Optical Detection of Hydrogen Gas using Organic Dyes and Metal-Based Activators: A Review

Abstract

The adoption of hydrogen gas (H2(g)) as a carbon-free energy source requires reliable, sensitive, and accessible detection technologies for use across various environments. Optical H2(g) sensors based on organic dyes offer an attractive alternative to traditional sensors by providing selective and sensitive visual readouts, with low power consumption, and compatibility with simple and miniature devices. However, the relative inertness of H2(g) under ambient conditions necessitates indirect detection strategies relying on H2(g) activation strategies coupled with optical response. This review provides a comprehensive and mechanistic overview of fluorescence- and colorimetric-based H2(g) sensors that employ organic dyes in combination with metal-based activating agents. We discuss how H2(g) activation is dominated through two strategies: (1) surface mediated activation at noble metal surfaces with supported catalysts and nanoparticles; and (2) organometallic mediated activation. Emphasis is placed on sensor performance and usability with respect to activation pathway, dye selection, and sensor architecture.
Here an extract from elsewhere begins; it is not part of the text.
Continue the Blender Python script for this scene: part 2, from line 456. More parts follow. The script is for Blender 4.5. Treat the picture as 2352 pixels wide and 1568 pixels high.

By critically comparing reported sensing performances, we identify key design principles that directly influence H2(g) sensing ability across different dye-based sensors including dye, activator, and architecture selection. We also highlight the need for benchmarked parameters which currently limits cross-study comparison and rational design. Finally, we outline future opportunities for sustainable optical dye-based H2(g) detection related to improving currently available systems. Altogether, this review aims to provide a guide for the development of next-generation optical H2(g) sensors that support the safe and sustainable integration of H2(g)-based technologies into society.